Investment Philosophies from the Dead

Everybody who invests money is guided by a certain investment philosophy. Most people are guided by the simple animal instinct - minimum risk, maximum output; in other words, the highest rate of return with the least risk attached to the investment.



I found a very interesting list of investment philosophies at the Financial Philosopher. In fact, what's more interesting is that these philosophies are not, in the true sense, investment ideas; rather they are ideas on human behavior from great men who have long been rolling in the grave.



So here is the list:

  • ...those who wish to know in what direction they are going would do well to give their attention not to the politicians but to the philosophers, for what they propound today will be the faith of tomorrow. ~ I.M. Bochenski (1902-1995)

  • Even if someone knew the entire physical history of the world, and every mental event were identical with a physical, it would not follow that he could predict or explain a single mental event (so described, of course). ~ Donald Davidson (1917-2003)

  • We do not, in fact step out of the movement of things, ask 'What am I to do' and, having obtained an answer, step in again.  All our actions, all our questionings and answerings, are part of the movement of things, and if we can work on things, things can work on us... ~ John Anderson (1893-1962)
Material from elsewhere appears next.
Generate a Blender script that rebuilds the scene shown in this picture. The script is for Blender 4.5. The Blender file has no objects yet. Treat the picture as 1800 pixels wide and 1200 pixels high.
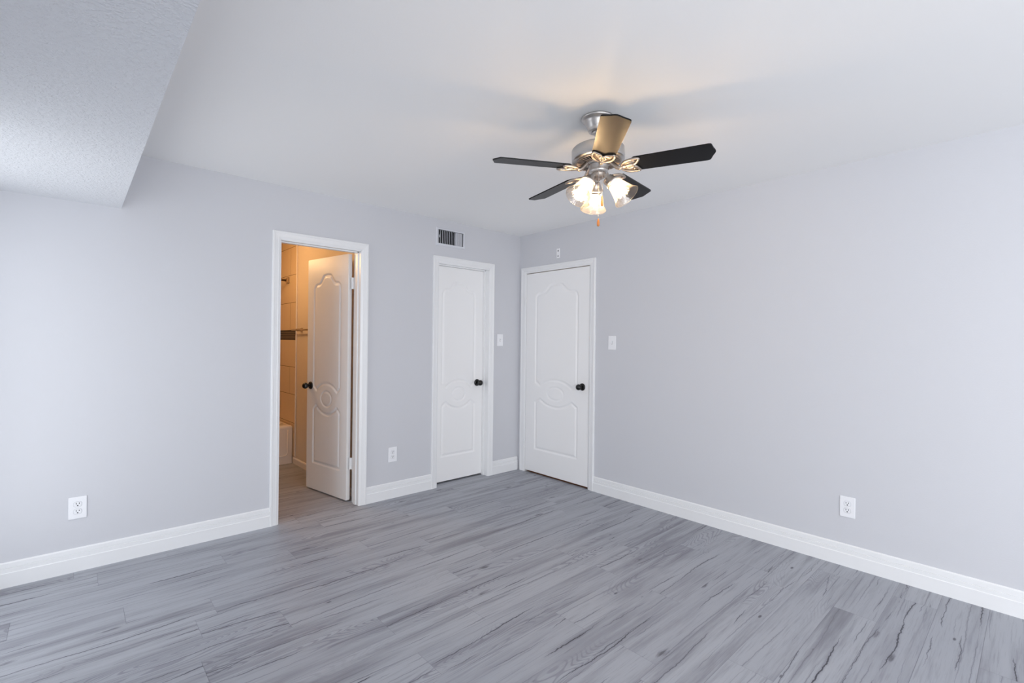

  • All human situations have their inconveniences. We feel those of the present but neither see nor feel those of the future; and hence we make troublesome changes without amendment, and frequently for the worse. ~ Benjamin Franklin (1706-1790)

  • A crust eaten in peace is better than a banquet partaken in anxiety. ~ Aesop (620-560 BC)

  • And as imagination bodies forth the forms of things unknown, the poet's pen turns them to shapes, and gives to airy nothing a local habitation and a name. ~ Shakespeare (1564-1616)

  • A hidden connection is stronger than an obvious one. ~ Heraclitus (c.536-470 BC)

  • It is the mark of an educated mind to rest satisfied with the degree of precision which the nature of the subject admits and not to seek exactness where only an approximation is possible. ~ Aristotle (384-322 BC)

  • When the mind is in a state of uncertainty the smallest impulse directs it to either side. ~ Terence (195/185 - 159 BC)

  • Reasoning draws a conclusion and makes us grant the conclusion, but does not make the conclusion certain, nor does it remove doubt. ~ Roger Bacon (c.1214-1292)

  • It's quite true what philosophy says, that life must be understood backwards. But one then forgets the other principle, that it must be lived forwards. A principle which, the more one thinks it through, precisely leads to the conclusion that life in time can never be properly understood, just because no moment can acquire the complete stillness needed to orient oneself backward.~ Soren Kierkegaard (1813-1855)

  • The crowd is untruth. ~ Soren Kierkegaard (1813-1855)

  • Stubborn and ardent clinging to one's opinion is the best proof of stupidity. ~ Michel de Montaigne (1533-1592)

  • If you do not change direction, you may end up where you are heading. ~ Lau Tzu (fl. circa 600BC)

It is true that each of the above general ideas can be regarded as some sort of investment idea. Let me repeat just one: 'The crowd is untruth'.



So true yet most investors follow the crowd. But then when have we ever learnt from the (lack of) wisdom of the crowd.